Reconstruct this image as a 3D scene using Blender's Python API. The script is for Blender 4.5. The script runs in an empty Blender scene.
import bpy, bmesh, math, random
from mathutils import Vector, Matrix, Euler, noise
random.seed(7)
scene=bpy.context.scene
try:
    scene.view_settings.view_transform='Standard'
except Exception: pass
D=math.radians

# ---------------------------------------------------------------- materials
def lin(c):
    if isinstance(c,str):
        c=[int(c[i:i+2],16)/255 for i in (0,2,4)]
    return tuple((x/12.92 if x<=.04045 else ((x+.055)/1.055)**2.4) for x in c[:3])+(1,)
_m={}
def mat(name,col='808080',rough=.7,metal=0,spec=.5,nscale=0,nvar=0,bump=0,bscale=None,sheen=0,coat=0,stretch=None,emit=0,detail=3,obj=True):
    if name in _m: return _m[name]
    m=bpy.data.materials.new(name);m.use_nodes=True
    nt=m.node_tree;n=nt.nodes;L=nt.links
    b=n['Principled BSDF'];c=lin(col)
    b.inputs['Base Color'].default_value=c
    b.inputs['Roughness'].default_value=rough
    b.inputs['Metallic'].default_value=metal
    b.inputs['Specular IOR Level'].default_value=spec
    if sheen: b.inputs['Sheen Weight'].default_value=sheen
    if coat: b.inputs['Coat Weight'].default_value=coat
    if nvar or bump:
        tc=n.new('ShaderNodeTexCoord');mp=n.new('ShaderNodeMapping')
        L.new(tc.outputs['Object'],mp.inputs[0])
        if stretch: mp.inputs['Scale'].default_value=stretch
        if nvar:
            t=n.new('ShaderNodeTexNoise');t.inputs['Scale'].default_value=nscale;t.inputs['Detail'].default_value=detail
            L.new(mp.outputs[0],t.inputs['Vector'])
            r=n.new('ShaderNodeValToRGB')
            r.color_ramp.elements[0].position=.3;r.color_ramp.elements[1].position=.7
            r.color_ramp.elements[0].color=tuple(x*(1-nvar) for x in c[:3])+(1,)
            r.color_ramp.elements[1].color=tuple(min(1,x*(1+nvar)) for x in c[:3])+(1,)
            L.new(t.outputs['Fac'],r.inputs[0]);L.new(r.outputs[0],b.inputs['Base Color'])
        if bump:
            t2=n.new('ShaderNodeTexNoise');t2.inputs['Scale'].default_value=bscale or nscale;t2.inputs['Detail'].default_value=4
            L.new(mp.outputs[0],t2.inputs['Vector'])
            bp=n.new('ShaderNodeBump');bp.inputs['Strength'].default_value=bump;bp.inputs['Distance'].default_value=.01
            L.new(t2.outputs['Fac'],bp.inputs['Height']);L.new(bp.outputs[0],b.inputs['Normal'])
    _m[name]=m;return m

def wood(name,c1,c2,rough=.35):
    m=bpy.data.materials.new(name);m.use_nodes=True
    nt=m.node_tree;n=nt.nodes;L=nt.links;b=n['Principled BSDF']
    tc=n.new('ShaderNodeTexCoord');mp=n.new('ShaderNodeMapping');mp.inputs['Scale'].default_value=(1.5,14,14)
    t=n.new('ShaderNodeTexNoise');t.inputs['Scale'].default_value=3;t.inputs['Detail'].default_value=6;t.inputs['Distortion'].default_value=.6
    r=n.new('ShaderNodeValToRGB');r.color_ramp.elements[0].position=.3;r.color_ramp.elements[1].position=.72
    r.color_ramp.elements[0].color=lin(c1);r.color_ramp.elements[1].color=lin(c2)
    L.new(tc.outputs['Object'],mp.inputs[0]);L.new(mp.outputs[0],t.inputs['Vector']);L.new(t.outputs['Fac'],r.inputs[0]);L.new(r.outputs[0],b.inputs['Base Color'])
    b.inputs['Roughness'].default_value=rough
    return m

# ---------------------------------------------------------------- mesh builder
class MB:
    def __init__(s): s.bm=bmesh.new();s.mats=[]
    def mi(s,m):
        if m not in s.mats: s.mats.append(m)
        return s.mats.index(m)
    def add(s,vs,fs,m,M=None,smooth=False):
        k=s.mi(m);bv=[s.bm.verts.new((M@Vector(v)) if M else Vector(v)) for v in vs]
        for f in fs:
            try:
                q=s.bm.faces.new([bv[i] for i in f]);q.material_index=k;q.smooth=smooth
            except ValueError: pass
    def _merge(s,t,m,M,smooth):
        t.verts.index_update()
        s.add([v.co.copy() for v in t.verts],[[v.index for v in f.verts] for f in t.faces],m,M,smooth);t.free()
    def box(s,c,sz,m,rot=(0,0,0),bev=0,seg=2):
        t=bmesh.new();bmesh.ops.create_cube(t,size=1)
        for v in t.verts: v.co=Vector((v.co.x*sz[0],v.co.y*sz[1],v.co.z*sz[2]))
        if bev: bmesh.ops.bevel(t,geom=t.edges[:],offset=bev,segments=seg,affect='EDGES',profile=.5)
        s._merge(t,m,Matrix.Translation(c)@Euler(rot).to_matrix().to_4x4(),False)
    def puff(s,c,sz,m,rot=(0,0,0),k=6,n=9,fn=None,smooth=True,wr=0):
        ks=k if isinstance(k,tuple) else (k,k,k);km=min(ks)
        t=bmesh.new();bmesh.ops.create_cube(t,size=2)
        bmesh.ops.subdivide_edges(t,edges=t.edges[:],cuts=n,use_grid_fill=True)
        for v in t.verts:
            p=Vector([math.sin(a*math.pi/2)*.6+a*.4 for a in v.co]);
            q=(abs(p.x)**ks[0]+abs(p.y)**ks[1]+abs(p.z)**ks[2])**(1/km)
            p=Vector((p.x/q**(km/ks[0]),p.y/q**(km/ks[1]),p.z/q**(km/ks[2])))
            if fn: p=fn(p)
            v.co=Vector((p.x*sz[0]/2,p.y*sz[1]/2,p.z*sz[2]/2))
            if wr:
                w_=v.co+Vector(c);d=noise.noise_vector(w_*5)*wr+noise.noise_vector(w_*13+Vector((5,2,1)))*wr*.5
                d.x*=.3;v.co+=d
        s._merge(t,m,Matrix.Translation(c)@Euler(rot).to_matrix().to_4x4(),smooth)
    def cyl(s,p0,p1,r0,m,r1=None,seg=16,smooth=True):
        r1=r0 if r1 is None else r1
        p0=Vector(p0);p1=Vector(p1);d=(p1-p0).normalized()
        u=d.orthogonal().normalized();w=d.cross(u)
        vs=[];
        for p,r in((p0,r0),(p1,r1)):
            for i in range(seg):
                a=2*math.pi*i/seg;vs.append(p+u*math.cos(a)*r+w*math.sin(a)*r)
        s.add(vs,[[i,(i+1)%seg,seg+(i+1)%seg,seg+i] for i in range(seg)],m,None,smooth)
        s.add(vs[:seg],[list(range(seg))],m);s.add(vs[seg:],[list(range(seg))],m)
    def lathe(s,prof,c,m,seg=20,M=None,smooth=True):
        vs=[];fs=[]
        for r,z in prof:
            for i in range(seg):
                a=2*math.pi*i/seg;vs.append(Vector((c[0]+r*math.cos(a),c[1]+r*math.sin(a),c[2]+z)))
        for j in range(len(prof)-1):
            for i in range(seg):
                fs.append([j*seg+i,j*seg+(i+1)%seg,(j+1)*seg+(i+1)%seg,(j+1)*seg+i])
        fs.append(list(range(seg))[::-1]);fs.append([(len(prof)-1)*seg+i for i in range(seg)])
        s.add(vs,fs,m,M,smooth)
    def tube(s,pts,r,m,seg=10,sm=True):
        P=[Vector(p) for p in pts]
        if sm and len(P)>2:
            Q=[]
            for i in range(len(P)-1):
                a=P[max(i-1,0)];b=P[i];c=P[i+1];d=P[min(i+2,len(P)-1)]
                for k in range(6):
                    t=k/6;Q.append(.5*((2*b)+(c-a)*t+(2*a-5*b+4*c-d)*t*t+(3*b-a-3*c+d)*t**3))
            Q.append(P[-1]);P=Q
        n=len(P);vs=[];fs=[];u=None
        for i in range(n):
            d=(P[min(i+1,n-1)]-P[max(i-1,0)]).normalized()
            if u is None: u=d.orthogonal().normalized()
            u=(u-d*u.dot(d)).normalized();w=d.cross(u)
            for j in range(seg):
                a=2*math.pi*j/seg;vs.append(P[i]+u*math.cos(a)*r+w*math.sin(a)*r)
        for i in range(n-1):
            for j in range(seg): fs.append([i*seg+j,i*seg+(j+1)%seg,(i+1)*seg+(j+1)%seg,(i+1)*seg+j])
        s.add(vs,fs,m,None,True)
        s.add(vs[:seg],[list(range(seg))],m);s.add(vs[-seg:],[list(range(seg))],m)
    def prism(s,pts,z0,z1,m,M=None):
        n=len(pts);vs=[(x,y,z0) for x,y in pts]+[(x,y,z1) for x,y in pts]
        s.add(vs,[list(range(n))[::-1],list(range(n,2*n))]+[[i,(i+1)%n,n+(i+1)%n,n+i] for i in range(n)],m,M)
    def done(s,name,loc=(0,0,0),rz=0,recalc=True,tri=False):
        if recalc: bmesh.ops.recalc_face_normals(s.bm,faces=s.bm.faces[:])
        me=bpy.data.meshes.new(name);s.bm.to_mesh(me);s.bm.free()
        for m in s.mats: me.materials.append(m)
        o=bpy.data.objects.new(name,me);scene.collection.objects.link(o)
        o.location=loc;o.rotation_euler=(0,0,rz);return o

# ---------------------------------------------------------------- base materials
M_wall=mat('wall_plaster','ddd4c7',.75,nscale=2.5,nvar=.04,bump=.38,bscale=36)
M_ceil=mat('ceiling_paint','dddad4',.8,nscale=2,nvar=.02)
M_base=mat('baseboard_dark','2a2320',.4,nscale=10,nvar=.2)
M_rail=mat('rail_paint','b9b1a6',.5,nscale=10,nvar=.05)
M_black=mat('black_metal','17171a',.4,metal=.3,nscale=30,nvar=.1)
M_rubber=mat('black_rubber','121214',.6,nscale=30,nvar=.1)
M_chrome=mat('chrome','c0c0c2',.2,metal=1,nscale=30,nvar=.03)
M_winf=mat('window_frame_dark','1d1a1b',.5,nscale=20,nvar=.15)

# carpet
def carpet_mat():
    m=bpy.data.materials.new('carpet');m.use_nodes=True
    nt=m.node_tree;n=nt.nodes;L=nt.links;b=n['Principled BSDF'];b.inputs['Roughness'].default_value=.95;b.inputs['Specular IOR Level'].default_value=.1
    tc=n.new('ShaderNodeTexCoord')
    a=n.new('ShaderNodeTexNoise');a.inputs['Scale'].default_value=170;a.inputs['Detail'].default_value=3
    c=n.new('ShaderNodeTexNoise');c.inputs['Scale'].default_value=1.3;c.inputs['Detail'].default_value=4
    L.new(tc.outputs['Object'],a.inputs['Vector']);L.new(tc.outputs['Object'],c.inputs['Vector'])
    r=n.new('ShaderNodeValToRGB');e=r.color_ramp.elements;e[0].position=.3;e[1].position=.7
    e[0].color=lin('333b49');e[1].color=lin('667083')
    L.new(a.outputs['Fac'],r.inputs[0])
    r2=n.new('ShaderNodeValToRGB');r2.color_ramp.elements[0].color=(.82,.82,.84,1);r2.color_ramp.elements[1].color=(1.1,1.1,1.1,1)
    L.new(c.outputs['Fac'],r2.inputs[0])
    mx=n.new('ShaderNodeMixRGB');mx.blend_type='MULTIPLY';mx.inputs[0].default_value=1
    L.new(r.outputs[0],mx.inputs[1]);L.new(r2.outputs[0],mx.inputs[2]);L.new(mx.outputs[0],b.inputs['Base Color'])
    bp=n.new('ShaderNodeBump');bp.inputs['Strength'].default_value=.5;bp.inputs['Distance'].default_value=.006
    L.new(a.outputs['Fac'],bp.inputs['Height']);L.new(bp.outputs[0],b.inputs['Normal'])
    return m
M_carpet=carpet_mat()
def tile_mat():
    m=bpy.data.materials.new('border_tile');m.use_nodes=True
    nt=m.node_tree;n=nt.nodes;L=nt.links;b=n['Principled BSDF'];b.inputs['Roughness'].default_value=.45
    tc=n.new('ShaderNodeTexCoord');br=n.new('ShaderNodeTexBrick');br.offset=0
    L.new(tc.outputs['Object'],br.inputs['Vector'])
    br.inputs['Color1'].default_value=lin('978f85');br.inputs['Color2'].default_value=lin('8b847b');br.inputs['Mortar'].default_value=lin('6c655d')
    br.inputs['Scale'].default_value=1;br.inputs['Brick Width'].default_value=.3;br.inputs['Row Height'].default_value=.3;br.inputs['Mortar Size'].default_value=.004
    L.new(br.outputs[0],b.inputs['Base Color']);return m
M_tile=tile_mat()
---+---
Print only the lines that run from the start of the listing to the line bearing "D=math.radians"; please keep the first line and that last one, exactly as they appear.

__Full solution__.
Reconstruct this image as a 3D scene using Blender's Python API. The script is for Blender 4.5. The script runs in an empty Blender scene.
import bpy, bmesh, math, random
from mathutils import Vector, Matrix, Euler, noise
random.seed(7)
scene=bpy.context.scene
try:
    scene.view_settings.view_transform='Standard'
except Exception: pass
D=math.radians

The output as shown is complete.